Num beijo
- Num beijo! Num beijo! - gritava o homem, aflito. E realmente num bia.
Bela palavra, esbraguilhado. Nunca lhe tinha posto a vista em cima até há coisa de uma década e por acaso, apesar de a língua portuguesa ser uma paixão e o meu ofício. Envergonhei-me, pela rematada ignorância. O amor e o respeito pela nossa língua foram-me ensinados primeiro pela minha mãe - analfabeta por culpa da vida, e sábia graças a Deus. A minha mãe corrigia-me a leitura, emendava-me as palavras, eu de cabeça enfiada nos livrinhos fascistas da primária, na mesa da nossa sala que era também o quarto dos meus pais logo à entrada da casinha do Santo Velho, e a minha mãe a ensinar-me Português. Ela não sabia ler nem escrever, e eu achava aquilo extraordinário. Ainda hoje acho aquilo extraordinário. Um milagre.
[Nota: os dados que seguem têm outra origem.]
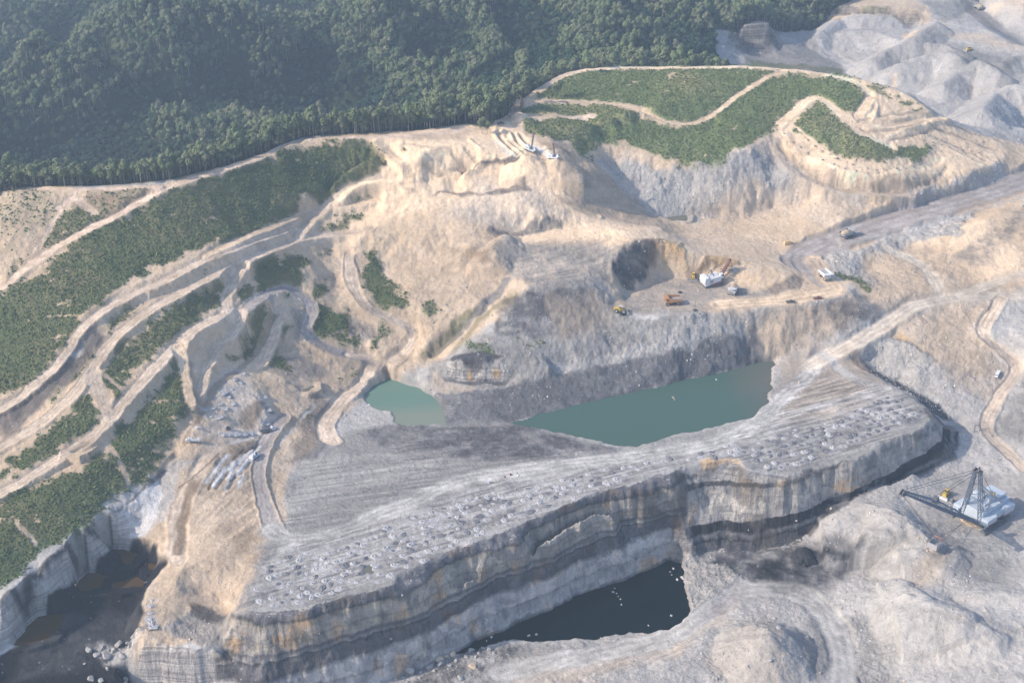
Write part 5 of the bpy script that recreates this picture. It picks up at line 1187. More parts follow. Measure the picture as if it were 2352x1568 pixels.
def haul_truck(loc, head, label, body='white', loaded=False, s=1.0):
    t = root('haul_truck', loc, head, label, 'haul truck', 'haul trucks', s)
    MB().box(-5.6, 5.2, -1.3, 1.3, 1.6, 2.6).build('chassis', M['dgrey'], t)
    b = MB().prism([(-6.6, 3.4), (-6.2, 2.9), (2.6, 2.6), (3.0, 2.9), (3.3, 5.8), (6.4, 6.2), (6.4, 6.45), (3.0, 6.1), (2.6, 3.2), (-6.6, 3.75)], -3.3, 3.3)
    b.prism([(-6.6, 3.4), (2.7, 2.9), (3.1, 6.1), (-6.2, 5.1)], -3.45, -3.2).prism([(-6.6, 3.4), (2.7, 2.9), (3.1, 6.1), (-6.2, 5.1)], 3.2, 3.45)
    dump = b.build('dump_body', M[body], t)
    for x in (-5, -3, -1, 1): MB().box(x - .15, x + .15, 3.4, 3.62, 3.1, 5.2).box(x - .15, x + .15, -3.62, -3.4, 3.1, 5.2).build('rib', M['bed'], dump)
    MB().box(-6.1, 2.5, -3.1, 3.1, 3.35, 3.8).build('bed_floor', M['bed'], dump)
    if loaded:
        bm = bmesh.new(); bmesh.ops.create_icosphere(bm, subdivisions=3, radius=1)
        for v in bm.verts:
            v.co = Vector((v.co.x * 4.6 - 1.6, v.co.y * 3.15, max(-.1, v.co.z) * 2.2 + 4.5 + random.uniform(-.16, .16)))
        me = bpy.data.meshes.new('load'); bm.to_mesh(me); bm.free(); me.materials.append(M['load']); link('load', me, dump)
    MB().box(3.2, 5.9, -3.2, 3.2, 3.0, 3.3).box(3.0, 5.6, -1.5, 1.5, 1.7, 3.0).build('deck', M['grey' if body == 'white' else body], t)
    c = MB().box(3.4, 5.3, .9, 2.9, 3.3, 5.2, .15, .1).build('cab', M[body], t)
    MB().box(5.18, 5.36, 1.1, 2.7, 4.1, 4.9).box(3.7, 5.0, 2.82, 2.95, 4.1, 4.9).build('window', M['glass'], c)
    g = MB().box(5.6, 6.0, -1.5, 1.5, 1.3, 3.2).build('radiator', M['dgrey'], t)
    for k in range(4): MB().box(6.0, 6.08, -1.4, 1.4, 1.5 + k * .42, 1.7 + k * .42).build('grille_bar', M['grey'], g)
    MB().box(5.9, 6.15, -2.7, -1.6, 1.9, 3.2).box(5.9, 6.15, 1.6, 2.7, 1.9, 3.2).build('ladder', M['grey'], t)
    for y in (-2.1, 2.1): MB().disc(0, 0, 0, .22, .2).build('headlight', M['white'], t).matrix_local = Matrix.Translation((6.1, y, 1.7)) @ Matrix.Rotation(math.pi / 2, 4, 'Z')
    for x, y in ((3.9, -2.75), (3.9, 2.75), (-3.5, -2.3), (-3.5, 2.3)):
        wd = 1.05 if x > 0 else 2.1
        w_ = MB().wheel(x, y, 1.65, 1.65, wd).build('wheel', M['tyre'], t); MB().disc(x, y, 1.65, .8, wd * .9).build('rim', M[body if body != 'white' else 'bed'], w_)
    return t
def pickup(loc, head, label, paint, cat='pickup truck', grp=None, s=1.0):
    t = root('pickup_truck', loc, head, label, cat, grp, s)
    MB().prism([(-2.9, .55), (2.8, .5), (2.9, 1.05), (1.5, 1.25), (-2.9, 1.3)], -.98, .98).build('body', paint, t)
    c = MB().prism([(-.7, 1.2), (1.6, 1.2), (1.0, 1.85), (-.5, 1.9)], -.88, .88).build('cab', paint, t)
    MB().prism([(-.55, 1.3), (1.35, 1.3), (.95, 1.75), (-.42, 1.8)], -.9, .9).build('window', M['glass'], c)
    MB().box(-2.75, -.9, -.8, .8, 1.28, 1.34).build('bed', M['dgrey'], t)
    for x in (1.85, -1.85):
        for y in (-.9, .9):
            w_ = MB().wheel(x, y, .42, .42, .3, 14).build('wheel', M['tyre'], t); MB().disc(x, y, .42, .2, .32).build('rim', M['bed'], w_)
    return t
def bulldozer(loc, head, label, s=1.0, blade='bed'):
    t = root('bulldozer', loc, head, label, 'bulldozer', None, s)
    for y in (-1.55, 1.55):
        k = MB().prism([(-2.9, .5), (-2.3, 0), (2.0, 0), (2.6, .5), (2.2, 1.0), (0, 1.5), (-2.4, 1.05)], y - .35, y + .35).build('track', M['dgrey'], t)
        for x in (-2.3, -.8, .6, 2.0): MB().disc(x, y, .5, .35, .8, 12).build('roller', M['yellow'], k)
    MB().box(-2.4, 2.5, -1.15, 1.15, .8, 2.3, .1).box(.3, 2.6, -.75, .75, 2.3, 2.8, .1).build('body', M['yellow'], t)
    c = MB().box(-1.6, .3, -1.0, 1.0, 2.3, 3.9, .12, .08).build('cab', M['yellow'], t); MB().box(-1.4, .28, -1.02, 1.02, 2.8, 3.6).build('window', M['glass'], c)
    bl = MB().prism([(3.7, .1), (4.2, .1), (4.0, .9), (4.25, 1.9), (3.9, 1.9), (3.7, 1.0)], -2.7, 2.7).build('blade', M[blade], t)
    MB().bar((0, -1.9, .8), (3.7, -1.9, .6), .16).bar((0, 1.9, .8), (3.7, 1.9, .6), .16).build('push_arm', M['yellow'], t)
    MB().bar((1.2, 0, 2.9), (1.2, 0, 3.9), .1).build('exhaust', M['dgrey'], t); MB().prism([(-2.4, 1.4), (-4.2, 1.2), (-4.4, .2), (-4.1, .2), (-3.8, .9), (-2.4, 1.0)], -.25, .25).build('ripper', M['dgrey'], t)
    return t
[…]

Depois tive a sorte de me calhar o professor Correia (Toninho da Cafelândia, se não me engano), que me levou da segunda à quarta classe na Escola Conde Ferreira, tive os extraordinários mestres do seminário, o professor Alberto Alves, que me ensinava livros na Biblioteca Gulbenkian de Fafe, o velho professor Horácio, meu chefe e amigo na revisão do Janeiro. Todos me ensinaram. A tabuada dos nove, a Linha da Beira Alta, os reis da 1.ª Dinastia, semânticas e hermenêuticas, mas sobretudo ensinaram-me a pedir licença e a tratar com carinho a língua portuguesa. Puxaram pelo melhor de mim, sem estragarem o que a minha mãe tinha feito. Aprendi.
Aprendi, por exemplo, a ter dúvidas quando escrevo. Quem não tem dúvidas, tende a escrever asneiras. Hoje em dia escreve-se muito de ouvido. E escrever de ouvido não tem nada a ver com literatura oral, é mas é sinónimo de preguiça, ignorância. As palavras nem sempre se escrevem como soam, e muitas vezes são mal ditas. Mal ditas, mal escritas, mal interpretadas, e assim normalizadas. O erro passa a ser a norma, a patacoada alcança dignidade gramatical. Pela parte que me toca, eu, confesso, não sei escrever sem o dicionário, o livro, ao lado; não sei escrever sem a enciclopédia, os livros, ao lado. Molho o dedo na língua, gesto antigo, vou lá ver se é com ésse ou com zê, se a palavra que escolhi quer dizer exactamente aquilo que eu quero dizer - e ainda assim asneio.
Foi num destes exercícios que descobri a palavra esbraguilhado e gostei dela. Assumi-a. E, à falta de melhor assunto, veio-me a memória. Ou então sou só eu a dar uso às palavras. Estimo-as, protejo-as, mas, sei muito bem, elas precisam de arejar, de vida. E cá estão!